SHORT PROBLEM: Retype the material that follows, keeping every word as it is.
-- begin SUPPLIED MATERIAL --
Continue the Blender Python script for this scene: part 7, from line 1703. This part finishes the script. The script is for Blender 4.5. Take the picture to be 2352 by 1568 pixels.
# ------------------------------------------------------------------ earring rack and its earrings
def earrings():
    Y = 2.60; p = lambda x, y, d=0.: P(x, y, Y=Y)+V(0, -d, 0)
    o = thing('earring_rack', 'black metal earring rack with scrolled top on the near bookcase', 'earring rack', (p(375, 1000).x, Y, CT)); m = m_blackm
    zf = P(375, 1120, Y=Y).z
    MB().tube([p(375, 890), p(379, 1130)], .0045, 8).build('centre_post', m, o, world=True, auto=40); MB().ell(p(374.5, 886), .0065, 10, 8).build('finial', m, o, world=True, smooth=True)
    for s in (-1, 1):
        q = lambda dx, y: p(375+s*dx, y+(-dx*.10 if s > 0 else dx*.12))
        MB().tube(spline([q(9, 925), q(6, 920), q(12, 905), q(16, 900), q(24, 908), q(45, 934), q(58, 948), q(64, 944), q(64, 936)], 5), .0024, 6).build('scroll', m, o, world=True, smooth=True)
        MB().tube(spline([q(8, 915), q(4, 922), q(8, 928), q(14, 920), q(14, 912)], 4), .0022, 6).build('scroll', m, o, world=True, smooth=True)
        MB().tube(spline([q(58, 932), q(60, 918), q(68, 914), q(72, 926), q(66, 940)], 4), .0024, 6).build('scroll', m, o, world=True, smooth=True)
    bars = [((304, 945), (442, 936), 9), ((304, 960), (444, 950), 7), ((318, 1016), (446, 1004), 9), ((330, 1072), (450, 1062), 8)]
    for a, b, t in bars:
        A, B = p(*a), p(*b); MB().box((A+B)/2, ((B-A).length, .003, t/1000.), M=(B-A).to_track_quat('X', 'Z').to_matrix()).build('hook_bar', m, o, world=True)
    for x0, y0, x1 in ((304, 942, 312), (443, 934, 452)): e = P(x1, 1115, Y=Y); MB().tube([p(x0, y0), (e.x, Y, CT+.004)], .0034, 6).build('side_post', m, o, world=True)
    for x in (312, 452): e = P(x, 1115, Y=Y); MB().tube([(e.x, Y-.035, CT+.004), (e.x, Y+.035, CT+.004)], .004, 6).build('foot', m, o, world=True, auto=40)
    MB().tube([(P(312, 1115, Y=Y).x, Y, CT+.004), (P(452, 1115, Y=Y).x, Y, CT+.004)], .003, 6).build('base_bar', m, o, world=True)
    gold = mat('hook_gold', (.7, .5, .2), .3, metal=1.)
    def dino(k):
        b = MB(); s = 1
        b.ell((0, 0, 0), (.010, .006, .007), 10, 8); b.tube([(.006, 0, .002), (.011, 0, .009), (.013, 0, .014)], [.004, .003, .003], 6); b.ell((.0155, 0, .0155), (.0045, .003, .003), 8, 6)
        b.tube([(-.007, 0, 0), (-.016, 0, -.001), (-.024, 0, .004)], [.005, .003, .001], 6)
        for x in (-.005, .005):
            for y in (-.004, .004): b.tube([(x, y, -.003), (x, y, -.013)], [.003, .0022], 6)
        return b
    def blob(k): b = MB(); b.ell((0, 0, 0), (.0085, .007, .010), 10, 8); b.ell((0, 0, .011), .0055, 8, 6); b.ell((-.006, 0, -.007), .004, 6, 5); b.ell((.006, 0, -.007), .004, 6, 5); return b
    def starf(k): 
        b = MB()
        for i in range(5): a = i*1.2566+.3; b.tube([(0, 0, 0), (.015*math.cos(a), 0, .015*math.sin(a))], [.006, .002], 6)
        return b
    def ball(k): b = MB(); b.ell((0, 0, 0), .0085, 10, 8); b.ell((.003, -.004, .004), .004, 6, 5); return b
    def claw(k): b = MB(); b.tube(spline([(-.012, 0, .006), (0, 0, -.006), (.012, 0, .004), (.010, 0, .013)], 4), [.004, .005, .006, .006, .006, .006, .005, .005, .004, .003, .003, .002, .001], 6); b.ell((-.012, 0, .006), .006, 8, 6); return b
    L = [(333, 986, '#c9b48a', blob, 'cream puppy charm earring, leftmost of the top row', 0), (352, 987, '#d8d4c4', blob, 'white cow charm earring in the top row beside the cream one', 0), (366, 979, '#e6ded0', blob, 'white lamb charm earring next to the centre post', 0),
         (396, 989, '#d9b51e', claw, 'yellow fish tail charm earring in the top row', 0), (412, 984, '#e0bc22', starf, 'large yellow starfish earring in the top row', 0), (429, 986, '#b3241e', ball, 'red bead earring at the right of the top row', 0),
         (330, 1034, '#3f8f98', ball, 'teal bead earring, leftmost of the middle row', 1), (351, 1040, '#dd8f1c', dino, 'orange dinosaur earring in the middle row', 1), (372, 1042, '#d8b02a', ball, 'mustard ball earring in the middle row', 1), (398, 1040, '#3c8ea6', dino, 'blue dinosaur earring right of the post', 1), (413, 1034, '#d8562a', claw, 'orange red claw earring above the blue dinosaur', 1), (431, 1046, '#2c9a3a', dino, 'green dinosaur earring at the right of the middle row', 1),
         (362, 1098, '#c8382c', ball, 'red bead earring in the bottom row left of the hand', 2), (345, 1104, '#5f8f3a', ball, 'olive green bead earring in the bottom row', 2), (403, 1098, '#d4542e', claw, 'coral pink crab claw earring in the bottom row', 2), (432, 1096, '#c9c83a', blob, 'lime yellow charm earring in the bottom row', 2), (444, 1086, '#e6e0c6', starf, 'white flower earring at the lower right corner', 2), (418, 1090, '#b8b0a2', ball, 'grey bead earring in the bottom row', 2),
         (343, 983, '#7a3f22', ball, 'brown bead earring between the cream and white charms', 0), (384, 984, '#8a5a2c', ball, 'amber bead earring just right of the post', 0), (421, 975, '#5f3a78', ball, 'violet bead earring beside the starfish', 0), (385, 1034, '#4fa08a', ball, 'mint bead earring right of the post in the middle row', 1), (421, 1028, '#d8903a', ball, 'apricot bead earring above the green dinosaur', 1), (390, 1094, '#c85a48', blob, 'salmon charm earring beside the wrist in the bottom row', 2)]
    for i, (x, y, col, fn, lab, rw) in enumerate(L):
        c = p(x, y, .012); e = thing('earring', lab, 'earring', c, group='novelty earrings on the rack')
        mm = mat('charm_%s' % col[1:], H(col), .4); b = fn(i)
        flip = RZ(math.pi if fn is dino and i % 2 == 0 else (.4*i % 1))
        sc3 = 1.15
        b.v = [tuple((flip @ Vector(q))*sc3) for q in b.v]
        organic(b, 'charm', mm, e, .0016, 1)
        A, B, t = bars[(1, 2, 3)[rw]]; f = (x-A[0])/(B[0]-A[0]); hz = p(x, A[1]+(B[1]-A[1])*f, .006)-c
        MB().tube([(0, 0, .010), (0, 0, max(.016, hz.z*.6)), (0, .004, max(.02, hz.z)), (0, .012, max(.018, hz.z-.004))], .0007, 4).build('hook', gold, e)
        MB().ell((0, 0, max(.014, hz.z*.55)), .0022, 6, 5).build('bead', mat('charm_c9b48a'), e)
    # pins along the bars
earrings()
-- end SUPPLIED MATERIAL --
WORKED SOLUTION:
Continue the Blender Python script for this scene: part 7, from line 1703. This part finishes the script. The script is for Blender 4.5. Take the picture to be 2352 by 1568 pixels.
# ------------------------------------------------------------------ earring rack and its earrings
def earrings():
    Y = 2.60; p = lambda x, y, d=0.: P(x, y, Y=Y)+V(0, -d, 0)
    o = thing('earring_rack', 'black metal earring rack with scrolled top on the near bookcase', 'earring rack', (p(375, 1000).x, Y, CT)); m = m_blackm
    zf = P(375, 1120, Y=Y).z
    MB().tube([p(375, 890), p(379, 1130)], .0045, 8).build('centre_post', m, o, world=True, auto=40); MB().ell(p(374.5, 886), .0065, 10, 8).build('finial', m, o, world=True, smooth=True)
    for s in (-1, 1):
        q = lambda dx, y: p(375+s*dx, y+(-dx*.10 if s > 0 else dx*.12))
        MB().tube(spline([q(9, 925), q(6, 920), q(12, 905), q(16, 900), q(24, 908), q(45, 934), q(58, 948), q(64, 944), q(64, 936)], 5), .0024, 6).build('scroll', m, o, world=True, smooth=True)
        MB().tube(spline([q(8, 915), q(4, 922), q(8, 928), q(14, 920), q(14, 912)], 4), .0022, 6).build('scroll', m, o, world=True, smooth=True)
        MB().tube(spline([q(58, 932), q(60, 918), q(68, 914), q(72, 926), q(66, 940)], 4), .0024, 6).build('scroll', m, o, world=True, smooth=True)
    bars = [((304, 945), (442, 936), 9), ((304, 960), (444, 950), 7), ((318, 1016), (446, 1004), 9), ((330, 1072), (450, 1062), 8)]
    for a, b, t in bars:
        A, B = p(*a), p(*b); MB().box((A+B)/2, ((B-A).length, .003, t/1000.), M=(B-A).to_track_quat('X', 'Z').to_matrix()).build('hook_bar', m, o, world=True)
    for x0, y0, x1 in ((304, 942, 312), (443, 934, 452)): e = P(x1, 1115, Y=Y); MB().tube([p(x0, y0), (e.x, Y, CT+.004)], .0034, 6).build('side_post', m, o, world=True)
    for x in (312, 452): e = P(x, 1115, Y=Y); MB().tube([(e.x, Y-.035, CT+.004), (e.x, Y+.035, CT+.004)], .004, 6).build('foot', m, o, world=True, auto=40)
    MB().tube([(P(312, 1115, Y=Y).x, Y, CT+.004), (P(452, 1115, Y=Y).x, Y, CT+.004)], .003, 6).build('base_bar', m, o, world=True)
    gold = mat('hook_gold', (.7, .5, .2), .3, metal=1.)
    def dino(k):
        b = MB(); s = 1
        b.ell((0, 0, 0), (.010, .006, .007), 10, 8); b.tube([(.006, 0, .002), (.011, 0, .009), (.013, 0, .014)], [.004, .003, .003], 6); b.ell((.0155, 0, .0155), (.0045, .003, .003), 8, 6)
        b.tube([(-.007, 0, 0), (-.016, 0, -.001), (-.024, 0, .004)], [.005, .003, .001], 6)
        for x in (-.005, .005):
            for y in (-.004, .004): b.tube([(x, y, -.003), (x, y, -.013)], [.003, .0022], 6)
        return b
    def blob(k): b = MB(); b.ell((0, 0, 0), (.0085, .007, .010), 10, 8); b.ell((0, 0, .011), .0055, 8, 6); b.ell((-.006, 0, -.007), .004, 6, 5); b.ell((.006, 0, -.007), .004, 6, 5); return b
    def starf(k): 
        b = MB()
        for i in range(5): a = i*1.2566+.3; b.tube([(0, 0, 0), (.015*math.cos(a), 0, .015*math.sin(a))], [.006, .002], 6)
        return b
    def ball(k): b = MB(); b.ell((0, 0, 0), .0085, 10, 8); b.ell((.003, -.004, .004), .004, 6, 5); return b
    def claw(k): b = MB(); b.tube(spline([(-.012, 0, .006), (0, 0, -.006), (.012, 0, .004), (.010, 0, .013)], 4), [.004, .005, .006, .006, .006, .006, .005, .005, .004, .003, .003, .002, .001], 6); b.ell((-.012, 0, .006), .006, 8, 6); return b
    L = [(333, 986, '#c9b48a', blob, 'cream puppy charm earring, leftmost of the top row', 0), (352, 987, '#d8d4c4', blob, 'white cow charm earring in the top row beside the cream one', 0), (366, 979, '#e6ded0', blob, 'white lamb charm earring next to the centre post', 0),
         (396, 989, '#d9b51e', claw, 'yellow fish tail charm earring in the top row', 0), (412, 984, '#e0bc22', starf, 'large yellow starfish earring in the top row', 0), (429, 986, '#b3241e', ball, 'red bead earring at the right of the top row', 0),
         (330, 1034, '#3f8f98', ball, 'teal bead earring, leftmost of the middle row', 1), (351, 1040, '#dd8f1c', dino, 'orange dinosaur earring in the middle row', 1), (372, 1042, '#d8b02a', ball, 'mustard ball earring in the middle row', 1), (398, 1040, '#3c8ea6', dino, 'blue dinosaur earring right of the post', 1), (413, 1034, '#d8562a', claw, 'orange red claw earring above the blue dinosaur', 1), (431, 1046, '#2c9a3a', dino, 'green dinosaur earring at the right of the middle row', 1),
         (362, 1098, '#c8382c', ball, 'red bead earring in the bottom row left of the hand', 2), (345, 1104, '#5f8f3a', ball, 'olive green bead earring in the bottom row', 2), (403, 1098, '#d4542e', claw, 'coral pink crab claw earring in the bottom row', 2), (432, 1096, '#c9c83a', blob, 'lime yellow charm earring in the bottom row', 2), (444, 1086, '#e6e0c6', starf, 'white flower earring at the lower right corner', 2), (418, 1090, '#b8b0a2', ball, 'grey bead earring in the bottom row', 2),
         (343, 983, '#7a3f22', ball, 'brown bead earring between the cream and white charms', 0), (384, 984, '#8a5a2c', ball, 'amber bead earring just right of the post', 0), (421, 975, '#5f3a78', ball, 'violet bead earring beside the starfish', 0), (385, 1034, '#4fa08a', ball, 'mint bead earring right of the post in the middle row', 1), (421, 1028, '#d8903a', ball, 'apricot bead earring above the green dinosaur', 1), (390, 1094, '#c85a48', blob, 'salmon charm earring beside the wrist in the bottom row', 2)]
    for i, (x, y, col, fn, lab, rw) in enumerate(L):
        c = p(x, y, .012); e = thing('earring', lab, 'earring', c, group='novelty earrings on the rack')
        mm = mat('charm_%s' % col[1:], H(col), .4); b = fn(i)
        flip = RZ(math.pi if fn is dino and i % 2 == 0 else (.4*i % 1))
        sc3 = 1.15
        b.v = [tuple((flip @ Vector(q))*sc3) for q in b.v]
        organic(b, 'charm', mm, e, .0016, 1)
        A, B, t = bars[(1, 2, 3)[rw]]; f = (x-A[0])/(B[0]-A[0]); hz = p(x, A[1]+(B[1]-A[1])*f, .006)-c
        MB().tube([(0, 0, .010), (0, 0, max(.016, hz.z*.6)), (0, .004, max(.02, hz.z)), (0, .012, max(.018, hz.z-.004))], .0007, 4).build('hook', gold, e)
        MB().ell((0, 0, max(.014, hz.z*.55)), .0022, 6, 5).build('bead', mat('charm_c9b48a'), e)
    # pins along the bars
earrings()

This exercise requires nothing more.